Tentang laporan Latief kepada Soeharto sebelum pelaksanaan G30S itu, Prof. Wertheim menulis bahwa -- terlepas dari Soeharto terlibat atau tidak -- setidaknya Soeharto membiarkan peristiwa G30S terjadi. Sebab, setidaknya, dia dilapori tapi tak lapor pada atasannya (Yani dan Nasution). Pembiaran seperti itu disebut "conspiracy of silence".
8.3. Dua Batalyon Kostrad G30S
G30S sebenarnya terdiri dari dua gerakan: satu gerakan diam-diam dan tersembunyi di Halim untuk menculik para jenderal, satu lagi gerakan terang-terangan berupa dua batalyon AD yang menduduki Lapangan Merdeka dan RRI (untuk menyiarkan pengumuman radio keesokan paginya).
Sekitar seribu prajurit di dekat Istana Merdeka ini terdiri dari Batalyon 454 dari Jateng dan Batalyon 530 dari Jatim. Kedua pasukan G30S itu dengan nyaman berada di dekat Markas Kostrad dan Mabes AD, tanpa berusaha menduduki atau melumpuhkannya terlebih dahulu. Tampaknya, dua batalyon G30S itu menganggap Kostrad dan MBAD bukan musuhnya.
Namun tak pernah terungkap, atas perintah siapa kedua komandan batalyon itu bergerak menduduki Lapangan Merdeka, sehari setelah dikunjungi Pangkostrad di perkemahannya.
9. Eksekusi G30S
9.1. Berantakan di Lapangan
Setelah bertemu Soeharto di RSPAD tanggal 30 September menjelang tengah malam itu, Latief pergi ke Halim. Supardjo datang bersama Syam. Supardjo memiliki posisi yang unik. Dia adalah "orang luar" (tak ikut perencanaan-perencanaan G30S sebelumnya) yang “ada di dalam” (hadir dan mengamati komando G30S). Supardjo tak bawa pasukan seperti yang dilakukan Untung, Latief dan Suyono. Tugas Supardjo, sesuai permintaan Syam, adalah menjadi jurubicara G30S ke Presiden setelah Dewan Jenderal itu ditangkap, untuk diambil tindakan oleh Presiden.
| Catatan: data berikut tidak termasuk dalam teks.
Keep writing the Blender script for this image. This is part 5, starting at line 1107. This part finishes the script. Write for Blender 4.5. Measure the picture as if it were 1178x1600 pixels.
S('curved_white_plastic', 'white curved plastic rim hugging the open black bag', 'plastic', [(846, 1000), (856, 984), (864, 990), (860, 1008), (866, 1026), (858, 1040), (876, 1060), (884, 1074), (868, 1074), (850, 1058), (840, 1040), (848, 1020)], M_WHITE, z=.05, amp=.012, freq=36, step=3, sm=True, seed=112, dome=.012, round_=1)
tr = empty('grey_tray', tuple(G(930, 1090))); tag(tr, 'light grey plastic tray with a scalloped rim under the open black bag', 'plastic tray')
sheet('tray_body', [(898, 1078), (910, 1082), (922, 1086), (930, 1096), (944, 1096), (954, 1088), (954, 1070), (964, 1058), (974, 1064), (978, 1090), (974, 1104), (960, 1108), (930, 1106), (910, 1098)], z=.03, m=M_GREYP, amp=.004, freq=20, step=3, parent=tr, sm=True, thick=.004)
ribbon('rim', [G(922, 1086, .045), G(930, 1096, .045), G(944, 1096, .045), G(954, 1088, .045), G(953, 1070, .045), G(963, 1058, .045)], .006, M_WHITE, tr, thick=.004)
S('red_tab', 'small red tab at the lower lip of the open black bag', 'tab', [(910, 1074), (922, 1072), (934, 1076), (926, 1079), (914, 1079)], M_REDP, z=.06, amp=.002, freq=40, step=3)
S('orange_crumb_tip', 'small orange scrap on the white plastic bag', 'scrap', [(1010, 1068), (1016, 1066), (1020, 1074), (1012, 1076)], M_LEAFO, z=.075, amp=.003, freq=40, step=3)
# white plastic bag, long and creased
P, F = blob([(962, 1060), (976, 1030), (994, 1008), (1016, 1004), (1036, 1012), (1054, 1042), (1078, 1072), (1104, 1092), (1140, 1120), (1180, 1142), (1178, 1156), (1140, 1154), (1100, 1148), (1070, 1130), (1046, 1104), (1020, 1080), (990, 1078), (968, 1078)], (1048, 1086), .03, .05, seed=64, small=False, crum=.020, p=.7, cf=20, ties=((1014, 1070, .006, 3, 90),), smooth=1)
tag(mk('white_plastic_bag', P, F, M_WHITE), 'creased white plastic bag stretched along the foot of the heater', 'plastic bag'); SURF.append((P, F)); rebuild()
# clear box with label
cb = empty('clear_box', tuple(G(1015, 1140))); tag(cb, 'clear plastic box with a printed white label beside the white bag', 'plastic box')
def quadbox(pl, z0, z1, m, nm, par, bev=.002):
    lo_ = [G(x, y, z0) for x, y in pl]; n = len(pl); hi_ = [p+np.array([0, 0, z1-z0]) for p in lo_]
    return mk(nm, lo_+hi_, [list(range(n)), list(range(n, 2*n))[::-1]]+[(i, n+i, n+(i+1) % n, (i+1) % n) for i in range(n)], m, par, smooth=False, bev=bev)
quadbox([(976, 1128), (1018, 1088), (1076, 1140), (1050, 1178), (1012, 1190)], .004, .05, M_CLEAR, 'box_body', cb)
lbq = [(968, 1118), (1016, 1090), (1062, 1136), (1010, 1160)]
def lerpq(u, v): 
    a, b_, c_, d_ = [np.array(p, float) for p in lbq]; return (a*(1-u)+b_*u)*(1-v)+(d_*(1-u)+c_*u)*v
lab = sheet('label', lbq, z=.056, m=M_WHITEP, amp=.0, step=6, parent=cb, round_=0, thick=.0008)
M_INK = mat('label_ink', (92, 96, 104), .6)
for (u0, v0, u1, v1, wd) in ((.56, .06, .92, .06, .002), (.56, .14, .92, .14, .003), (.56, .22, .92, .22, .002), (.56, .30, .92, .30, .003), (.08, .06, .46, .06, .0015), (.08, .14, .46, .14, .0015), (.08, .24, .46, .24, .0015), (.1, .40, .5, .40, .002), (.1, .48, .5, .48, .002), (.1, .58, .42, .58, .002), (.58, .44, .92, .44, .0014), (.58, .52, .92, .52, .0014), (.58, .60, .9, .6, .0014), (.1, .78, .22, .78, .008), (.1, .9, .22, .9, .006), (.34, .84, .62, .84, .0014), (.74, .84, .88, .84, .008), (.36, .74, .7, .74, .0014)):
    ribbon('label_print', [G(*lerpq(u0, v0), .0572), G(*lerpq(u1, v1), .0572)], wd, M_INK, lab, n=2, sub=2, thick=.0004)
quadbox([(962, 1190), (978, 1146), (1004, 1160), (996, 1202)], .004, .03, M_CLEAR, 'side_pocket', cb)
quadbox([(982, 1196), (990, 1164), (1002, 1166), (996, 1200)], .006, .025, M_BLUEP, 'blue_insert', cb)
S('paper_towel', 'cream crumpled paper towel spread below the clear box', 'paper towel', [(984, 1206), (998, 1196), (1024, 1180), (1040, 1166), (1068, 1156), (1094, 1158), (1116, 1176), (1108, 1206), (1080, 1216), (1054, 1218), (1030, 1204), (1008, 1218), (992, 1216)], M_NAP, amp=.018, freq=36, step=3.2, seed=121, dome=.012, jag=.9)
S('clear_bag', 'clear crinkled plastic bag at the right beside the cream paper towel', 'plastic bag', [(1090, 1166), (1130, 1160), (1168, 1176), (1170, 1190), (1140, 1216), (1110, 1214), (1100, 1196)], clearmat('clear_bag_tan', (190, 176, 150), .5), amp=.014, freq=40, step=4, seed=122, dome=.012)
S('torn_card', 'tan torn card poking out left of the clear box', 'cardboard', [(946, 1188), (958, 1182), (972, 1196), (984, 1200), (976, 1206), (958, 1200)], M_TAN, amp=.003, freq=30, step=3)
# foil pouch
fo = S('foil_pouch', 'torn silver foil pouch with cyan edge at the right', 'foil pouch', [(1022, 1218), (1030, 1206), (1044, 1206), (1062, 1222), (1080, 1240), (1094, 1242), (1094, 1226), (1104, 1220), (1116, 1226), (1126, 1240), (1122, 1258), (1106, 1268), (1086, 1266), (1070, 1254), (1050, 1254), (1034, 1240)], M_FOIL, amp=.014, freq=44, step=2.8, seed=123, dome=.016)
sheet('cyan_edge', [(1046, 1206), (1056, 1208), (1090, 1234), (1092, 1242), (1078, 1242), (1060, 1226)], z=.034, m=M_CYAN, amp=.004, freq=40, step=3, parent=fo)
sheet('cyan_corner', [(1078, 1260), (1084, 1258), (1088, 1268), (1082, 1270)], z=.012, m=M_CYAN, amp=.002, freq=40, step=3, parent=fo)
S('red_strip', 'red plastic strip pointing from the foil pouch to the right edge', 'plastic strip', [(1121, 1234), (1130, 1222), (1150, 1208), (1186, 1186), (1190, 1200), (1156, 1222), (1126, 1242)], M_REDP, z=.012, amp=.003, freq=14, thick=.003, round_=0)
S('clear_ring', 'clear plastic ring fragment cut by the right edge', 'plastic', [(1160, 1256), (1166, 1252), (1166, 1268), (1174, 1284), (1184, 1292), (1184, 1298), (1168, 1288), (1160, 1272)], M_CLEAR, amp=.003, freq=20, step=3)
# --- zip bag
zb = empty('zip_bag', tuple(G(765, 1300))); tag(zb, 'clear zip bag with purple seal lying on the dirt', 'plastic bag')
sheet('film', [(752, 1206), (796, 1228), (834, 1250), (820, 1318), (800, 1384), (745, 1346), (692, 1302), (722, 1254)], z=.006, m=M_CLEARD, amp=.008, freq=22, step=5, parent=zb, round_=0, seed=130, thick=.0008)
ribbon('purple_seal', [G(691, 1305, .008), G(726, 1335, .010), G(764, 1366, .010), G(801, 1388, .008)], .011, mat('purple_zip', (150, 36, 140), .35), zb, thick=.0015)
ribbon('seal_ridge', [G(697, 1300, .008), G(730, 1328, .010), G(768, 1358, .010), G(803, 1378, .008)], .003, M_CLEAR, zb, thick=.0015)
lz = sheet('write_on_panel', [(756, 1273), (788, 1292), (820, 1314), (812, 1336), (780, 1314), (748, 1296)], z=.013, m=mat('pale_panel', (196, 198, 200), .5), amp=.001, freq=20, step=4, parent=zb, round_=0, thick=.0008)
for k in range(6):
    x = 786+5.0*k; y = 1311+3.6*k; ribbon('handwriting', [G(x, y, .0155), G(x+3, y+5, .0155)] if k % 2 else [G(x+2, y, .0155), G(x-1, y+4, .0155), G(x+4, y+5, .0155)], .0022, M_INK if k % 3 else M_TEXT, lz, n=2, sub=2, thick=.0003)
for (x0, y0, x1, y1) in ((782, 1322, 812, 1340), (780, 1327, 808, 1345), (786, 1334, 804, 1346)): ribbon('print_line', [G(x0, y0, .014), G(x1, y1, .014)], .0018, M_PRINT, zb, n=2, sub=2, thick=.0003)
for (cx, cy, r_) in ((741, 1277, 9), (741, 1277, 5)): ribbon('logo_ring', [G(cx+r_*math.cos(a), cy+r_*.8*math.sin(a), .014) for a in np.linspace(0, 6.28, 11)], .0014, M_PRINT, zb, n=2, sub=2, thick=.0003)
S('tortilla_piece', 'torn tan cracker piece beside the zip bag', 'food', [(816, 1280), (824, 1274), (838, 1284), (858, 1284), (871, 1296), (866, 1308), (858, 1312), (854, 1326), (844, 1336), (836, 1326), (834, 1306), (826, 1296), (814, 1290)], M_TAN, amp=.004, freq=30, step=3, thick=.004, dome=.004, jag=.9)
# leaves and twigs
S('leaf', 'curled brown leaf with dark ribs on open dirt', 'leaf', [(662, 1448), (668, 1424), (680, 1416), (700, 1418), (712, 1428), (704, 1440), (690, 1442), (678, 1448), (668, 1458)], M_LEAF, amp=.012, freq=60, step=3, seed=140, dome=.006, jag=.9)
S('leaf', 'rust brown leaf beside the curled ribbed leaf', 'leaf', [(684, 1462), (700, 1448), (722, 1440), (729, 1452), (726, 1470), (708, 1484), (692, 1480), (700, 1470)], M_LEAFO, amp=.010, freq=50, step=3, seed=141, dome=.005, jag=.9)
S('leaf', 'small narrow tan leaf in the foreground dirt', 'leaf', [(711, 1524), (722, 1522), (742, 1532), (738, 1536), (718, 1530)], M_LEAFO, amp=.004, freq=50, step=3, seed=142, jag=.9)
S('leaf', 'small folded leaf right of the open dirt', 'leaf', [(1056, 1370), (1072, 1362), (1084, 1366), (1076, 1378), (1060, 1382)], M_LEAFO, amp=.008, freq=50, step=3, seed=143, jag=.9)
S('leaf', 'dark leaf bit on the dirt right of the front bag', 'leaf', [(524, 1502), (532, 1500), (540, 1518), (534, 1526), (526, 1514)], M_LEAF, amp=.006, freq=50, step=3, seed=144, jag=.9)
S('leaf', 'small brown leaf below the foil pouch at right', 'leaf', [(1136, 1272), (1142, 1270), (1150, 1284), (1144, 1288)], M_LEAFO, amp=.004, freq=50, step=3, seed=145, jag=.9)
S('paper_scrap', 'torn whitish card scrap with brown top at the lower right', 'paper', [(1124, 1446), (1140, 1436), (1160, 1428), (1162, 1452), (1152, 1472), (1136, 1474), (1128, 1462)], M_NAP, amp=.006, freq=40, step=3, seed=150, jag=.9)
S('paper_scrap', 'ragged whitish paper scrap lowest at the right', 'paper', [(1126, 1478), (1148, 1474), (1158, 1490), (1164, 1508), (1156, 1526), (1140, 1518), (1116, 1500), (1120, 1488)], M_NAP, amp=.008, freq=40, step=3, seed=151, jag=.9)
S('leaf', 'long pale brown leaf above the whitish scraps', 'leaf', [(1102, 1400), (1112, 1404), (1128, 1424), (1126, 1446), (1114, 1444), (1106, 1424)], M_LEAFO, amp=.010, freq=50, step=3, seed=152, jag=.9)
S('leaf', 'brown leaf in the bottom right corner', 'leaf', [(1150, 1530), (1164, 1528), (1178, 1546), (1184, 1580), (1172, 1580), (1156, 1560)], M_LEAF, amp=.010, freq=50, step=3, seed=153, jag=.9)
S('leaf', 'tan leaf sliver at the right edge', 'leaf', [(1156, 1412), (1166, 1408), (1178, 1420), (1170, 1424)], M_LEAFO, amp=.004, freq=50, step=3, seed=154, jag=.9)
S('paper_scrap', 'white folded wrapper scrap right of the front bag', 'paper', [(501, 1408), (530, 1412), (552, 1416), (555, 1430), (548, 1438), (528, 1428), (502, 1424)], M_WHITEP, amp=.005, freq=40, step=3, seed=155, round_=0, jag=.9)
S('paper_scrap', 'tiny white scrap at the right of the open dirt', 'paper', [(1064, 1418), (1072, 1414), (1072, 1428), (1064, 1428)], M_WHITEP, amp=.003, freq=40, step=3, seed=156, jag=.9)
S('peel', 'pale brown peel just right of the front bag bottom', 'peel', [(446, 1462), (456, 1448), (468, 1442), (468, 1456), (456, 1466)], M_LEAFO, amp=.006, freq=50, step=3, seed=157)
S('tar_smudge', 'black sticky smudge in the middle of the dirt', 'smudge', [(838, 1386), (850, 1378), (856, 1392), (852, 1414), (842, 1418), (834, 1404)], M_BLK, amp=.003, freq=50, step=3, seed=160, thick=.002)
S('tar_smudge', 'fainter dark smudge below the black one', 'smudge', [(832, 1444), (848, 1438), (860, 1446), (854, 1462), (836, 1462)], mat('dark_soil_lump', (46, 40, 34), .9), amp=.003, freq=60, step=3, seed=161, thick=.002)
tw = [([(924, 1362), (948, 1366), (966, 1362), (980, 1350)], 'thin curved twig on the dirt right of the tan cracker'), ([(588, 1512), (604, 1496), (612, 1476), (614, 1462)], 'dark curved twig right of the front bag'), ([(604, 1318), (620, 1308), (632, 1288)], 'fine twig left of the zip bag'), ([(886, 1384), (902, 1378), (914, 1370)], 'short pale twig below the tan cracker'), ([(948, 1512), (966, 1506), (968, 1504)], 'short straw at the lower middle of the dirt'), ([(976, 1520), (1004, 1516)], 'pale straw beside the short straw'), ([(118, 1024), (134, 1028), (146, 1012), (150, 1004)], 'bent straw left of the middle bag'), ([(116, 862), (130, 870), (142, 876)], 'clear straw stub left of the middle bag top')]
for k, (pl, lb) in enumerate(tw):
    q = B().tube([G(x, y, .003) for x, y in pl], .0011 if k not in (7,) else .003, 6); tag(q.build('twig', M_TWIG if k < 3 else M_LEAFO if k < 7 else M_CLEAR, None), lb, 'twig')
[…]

9.1.1. Tak Ada Komandan Tunggal
Disitu ia melihat 5 pemimpin G30S, yakni Untung, Latief dan Suyono (dari militer) serta Syam dan Pono (dari PKI). Sebagai petinggi militer (Panglima Komando Tempur II Kolaga), Supardjo kaget melihat persiapan di Halim. Tidak ada garis komando. Tidak ada komandan tunggal. Tidak jelas siapa pemimpin sesungguhnya. Kelima orang itu (Untung, Latief, Suyono, Syam dan Pono) sibuk berdebat sendiri, tak ada pengambil keputusan akhir.